As we gaze, from moon’s vantage point, upon the orb of Earth, with its thin coating of air and water, we are starkly reminded of how vulnerably brittle the Earth’s environment is. And the responsibility humanity has as active guardians, to nurture the planet as the planet symbiotically nurtures us. Critical to the survival of our species.
What happens if we poison or exhaust the planet? Or will nature itself, being perhaps indifferent to humanity and coolly subjecting us to its whim, thereby render the planet uninhabitable, leading to another major extinction event? Are we only renters, not owners? Has the lunar walk deceived us into thinking we can leave Earth behind and inhabit somewhere else? Is that humanity’s imperative?
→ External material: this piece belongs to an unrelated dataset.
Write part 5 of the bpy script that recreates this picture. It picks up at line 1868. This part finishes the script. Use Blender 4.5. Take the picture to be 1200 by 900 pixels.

Is there a solemnity about the rearward-looking scene of a distanced Earth — an evocation of awe, prompting reflection? Is there ‘an aloneness’, too? The silence of space contrasts with the known cacophony of Earth, the latter a buzzing hive of devices that magnify our voices and boisterously shout our presence. Will that cacophony continue or ultimately end?
Anyone whose culture might have included the pre-digital-age children’s game of marbles might nostalgically recognise, from this lunar distance, the surface appearance of Earth, with the gauzy, seemingly chaotic swirling patterns on Earth’s surface. Our mind’s eye might give recognisable form to those patterns.
Future generations will grasp, better than us, how this one step on another cosmic body, however craggy and nearby it is, served to spur far more ambitious tours through space, whether by human beings or sophisticated thinking apparatuses — to face down the harsh environment of space as we scratch our exploratory itch.